Give every line back verbatim, dropping all images.

• **Material**

········

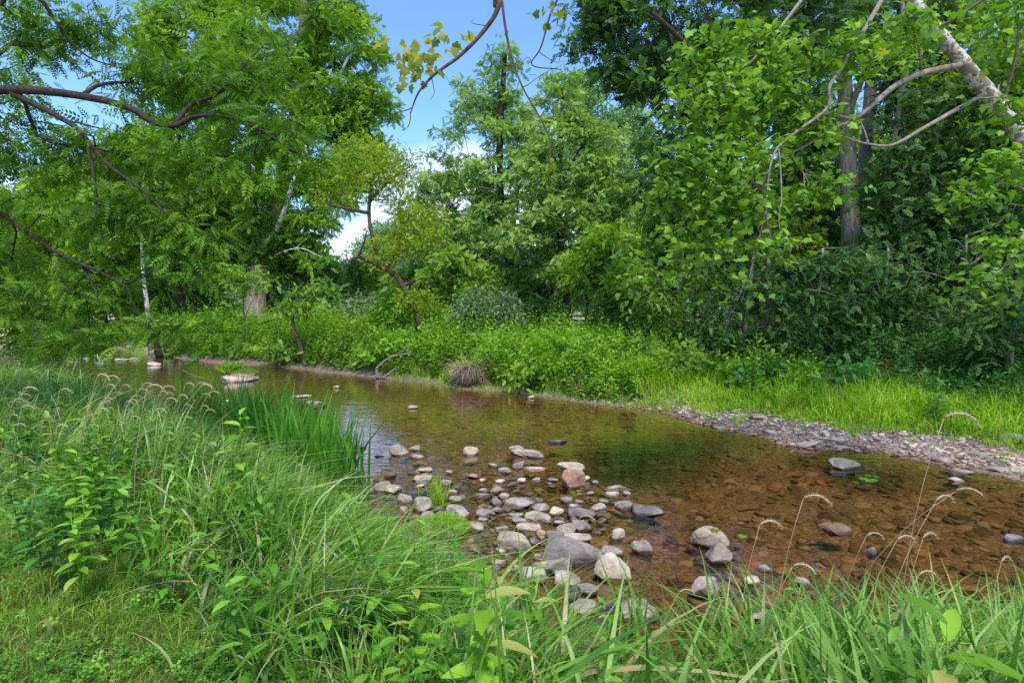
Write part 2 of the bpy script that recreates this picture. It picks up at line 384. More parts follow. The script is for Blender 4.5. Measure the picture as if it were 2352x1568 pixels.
# ------------------------------------------------------------------ tree growth
class Skel:
    def __init__(s): s.p = []; s.par = []; s.fix = []; s.line = []; s.pl = []
    def add_line(s, pts, r0, r1, n=6, attach=True):
        q = smooth_line(pts, n); i0 = len(s.p); L = len(q)
        par = -1
        if s.p and attach: par = int(np.argmin(np.linalg.norm(np.array(s.p) - q[0], axis=1)))
        for i, x in enumerate(q):
            s.p.append(x); s.par.append(par if i == 0 else i0 + i - 1); s.fix.append(r0 + (r1 - r0) * (i / (L - 1)) ** .85); s.line.append(len(s.pl))
        s.pl.append((i0, L)); return q
    def grow(s, pts, avoid_low=0.0, step=.45, sag=0.0):
        root = len(s.p); cap = root + len(pts) * 14 + 10
        A = np.zeros((cap, 3)); A[:root] = np.array(s.p); plen = np.zeros(cap); n = root
        for i in range(root):
            if s.par[i] >= 0: plen[i] = plen[s.par[i]] + np.linalg.norm(A[i] - A[s.par[i]])
        ok = np.zeros(cap, bool); z0 = A[0][2]; zt = A[:root, 2].max()
        ok[:root] = (A[:root, 2] >= z0 + avoid_low * (zt - z0))
        if not ok.any(): ok[:root] = True
        d0 = np.array([np.linalg.norm(A[:root][ok[:root]] - q, axis=1).min() for q in pts]) if len(pts) else []
        s.tips = []
        for q in pts[np.argsort(d0)]:
            D = A[:n] - q; dist = np.sqrt((D * D).sum(1)); cost = dist + .22 * plen[:n] + 1.2 * np.maximum(D[:, 2], 0) * .4 + (~ok[:n]) * 1e6
            j = int(np.argmin(cost)); L = dist[j]; k = max(1, min(13, int(L / step)))
            a = A[j].copy(); prev = j; side = rs.randn(3) * L * .07; side[2] = abs(side[2]) + L * .06
            for m_ in range(1, k + 1):
                t = m_ / k; x = a + (q - a) * t + side * math.sin(math.pi * t) + (rs.randn(3) * .03 * step if m_ < k else 0)
                if n >= cap: break
                A[n] = x; s.p.append(x); s.par.append(prev); s.fix.append(-1); s.line.append(-1); ok[n] = True
                plen[n] = plen[prev] + L / k; prev = n; n += 1
            s.tips.append(prev)
    def mesh(s, root, trunk_mat, limb_mat=None, rt=.010, minr=.004, limbs_as_parts=False, sides=5, rough=.03, trunk_sides=12, limb_name='limb'):
        n = len(s.p); A = np.array(s.p); cnt = np.zeros(n)
        kids = [[] for _ in range(n)]
        for i in range(n):
            if s.par[i] >= 0: kids[s.par[i]].append(i)
        for i in range(n - 1, -1, -1):
            cnt[i] = 1 if not kids[i] else sum(cnt[k] for k in kids[i])
        R = np.zeros(n)
        for i in range(n):
            if s.fix[i] >= 0: R[i] = s.fix[i]
            else:
                R[i] = max(minr, min(rt * cnt[i] ** .5, R[s.par[i]] * .85))
        s.R = R; s.A = A; s.cnt = cnt
        o = []
        for li, (i0, L) in enumerate(s.pl):
            mb = MB() if (li == 0 or limbs_as_parts) else None
            idx = np.arange(i0, i0 + L); pts = A[idx]; rad = R[idx].copy()
            if li == 0:
                rad[0] *= 1.35; rad[1] *= 1.12 if L > 4 else 1
                tube(mb, pts, rad, trunk_sides, rough); o.append(mb.make('trunk', trunk_mat, root, True))
            else:
                pp = pts; 
                if s.par[i0] >= 0: pp = np.vstack([A[s.par[i0]][None], pts[1:]]) if L > 2 else pts
                if limbs_as_parts: tube(mb, pp, rad, 9, rough); mb.make(limb_name, limb_mat or trunk_mat, root, True)
                else: o.append((pp, rad))
        mb = MB()
        for x in o:
            if isinstance(x, tuple): tube(mb, x[0], x[1], 7, rough)
        used = np.zeros(n, bool)
        for i in range(n):
            if s.fix[i] >= 0 or used[i]: continue
            if s.fix[s.par[i]] >= 0 or used[s.par[i]]:
                ch = [s.par[i], i]; used[i] = True; c = i
                while kids[c]:
                    c = max(kids[c], key=lambda k: cnt[k]); ch.append(c); used[c] = True
                rad = R[ch].copy(); rad[0] = rad[1]; rad[-1] *= .5
                tube(mb, A[ch], rad, sides if rad[0] < .03 else 7)
        return mb.make('branchwork', limb_mat or trunk_mat, root, True)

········

• **Worked answer**
Write part 2 of the bpy script that recreates this picture. It picks up at line 384. More parts follow. The script is for Blender 4.5. Measure the picture as if it were 2352x1568 pixels.
# ------------------------------------------------------------------ tree growth
class Skel:
    def __init__(s): s.p = []; s.par = []; s.fix = []; s.line = []; s.pl = []
    def add_line(s, pts, r0, r1, n=6, attach=True):
        q = smooth_line(pts, n); i0 = len(s.p); L = len(q)
        par = -1
        if s.p and attach: par = int(np.argmin(np.linalg.norm(np.array(s.p) - q[0], axis=1)))
        for i, x in enumerate(q):
            s.p.append(x); s.par.append(par if i == 0 else i0 + i - 1); s.fix.append(r0 + (r1 - r0) * (i / (L - 1)) ** .85); s.line.append(len(s.pl))
        s.pl.append((i0, L)); return q
    def grow(s, pts, avoid_low=0.0, step=.45, sag=0.0):
        root = len(s.p); cap = root + len(pts) * 14 + 10
        A = np.zeros((cap, 3)); A[:root] = np.array(s.p); plen = np.zeros(cap); n = root
        for i in range(root):
            if s.par[i] >= 0: plen[i] = plen[s.par[i]] + np.linalg.norm(A[i] - A[s.par[i]])
        ok = np.zeros(cap, bool); z0 = A[0][2]; zt = A[:root, 2].max()
        ok[:root] = (A[:root, 2] >= z0 + avoid_low * (zt - z0))
        if not ok.any(): ok[:root] = True
        d0 = np.array([np.linalg.norm(A[:root][ok[:root]] - q, axis=1).min() for q in pts]) if len(pts) else []
        s.tips = []
        for q in pts[np.argsort(d0)]:
            D = A[:n] - q; dist = np.sqrt((D * D).sum(1)); cost = dist + .22 * plen[:n] + 1.2 * np.maximum(D[:, 2], 0) * .4 + (~ok[:n]) * 1e6
            j = int(np.argmin(cost)); L = dist[j]; k = max(1, min(13, int(L / step)))
            a = A[j].copy(); prev = j; side = rs.randn(3) * L * .07; side[2] = abs(side[2]) + L * .06
            for m_ in range(1, k + 1):
                t = m_ / k; x = a + (q - a) * t + side * math.sin(math.pi * t) + (rs.randn(3) * .03 * step if m_ < k else 0)
                if n >= cap: break
                A[n] = x; s.p.append(x); s.par.append(prev); s.fix.append(-1); s.line.append(-1); ok[n] = True
                plen[n] = plen[prev] + L / k; prev = n; n += 1
            s.tips.append(prev)
    def mesh(s, root, trunk_mat, limb_mat=None, rt=.010, minr=.004, limbs_as_parts=False, sides=5, rough=.03, trunk_sides=12, limb_name='limb'):
        n = len(s.p); A = np.array(s.p); cnt = np.zeros(n)
        kids = [[] for _ in range(n)]
        for i in range(n):
            if s.par[i] >= 0: kids[s.par[i]].append(i)
        for i in range(n - 1, -1, -1):
            cnt[i] = 1 if not kids[i] else sum(cnt[k] for k in kids[i])
        R = np.zeros(n)
        for i in range(n):
            if s.fix[i] >= 0: R[i] = s.fix[i]
            else:
                R[i] = max(minr, min(rt * cnt[i] ** .5, R[s.par[i]] * .85))
        s.R = R; s.A = A; s.cnt = cnt
        o = []
        for li, (i0, L) in enumerate(s.pl):
            mb = MB() if (li == 0 or limbs_as_parts) else None
            idx = np.arange(i0, i0 + L); pts = A[idx]; rad = R[idx].copy()
            if li == 0:
                rad[0] *= 1.35; rad[1] *= 1.12 if L > 4 else 1
                tube(mb, pts, rad, trunk_sides, rough); o.append(mb.make('trunk', trunk_mat, root, True))
            else:
                pp = pts; 
                if s.par[i0] >= 0: pp = np.vstack([A[s.par[i0]][None], pts[1:]]) if L > 2 else pts
                if limbs_as_parts: tube(mb, pp, rad, 9, rough); mb.make(limb_name, limb_mat or trunk_mat, root, True)
                else: o.append((pp, rad))
        mb = MB()
        for x in o:
            if isinstance(x, tuple): tube(mb, x[0], x[1], 7, rough)
        used = np.zeros(n, bool)
        for i in range(n):
            if s.fix[i] >= 0 or used[i]: continue
            if s.fix[s.par[i]] >= 0 or used[s.par[i]]:
                ch = [s.par[i], i]; used[i] = True; c = i
                while kids[c]:
                    c = max(kids[c], key=lambda k: cnt[k]); ch.append(c); used[c] = True
                rad = R[ch].copy(); rad[0] = rad[1]; rad[-1] *= .5
                tube(mb, A[ch], rad, sides if rad[0] < .03 else 7)
        return mb.make('branchwork', limb_mat or trunk_mat, root, True)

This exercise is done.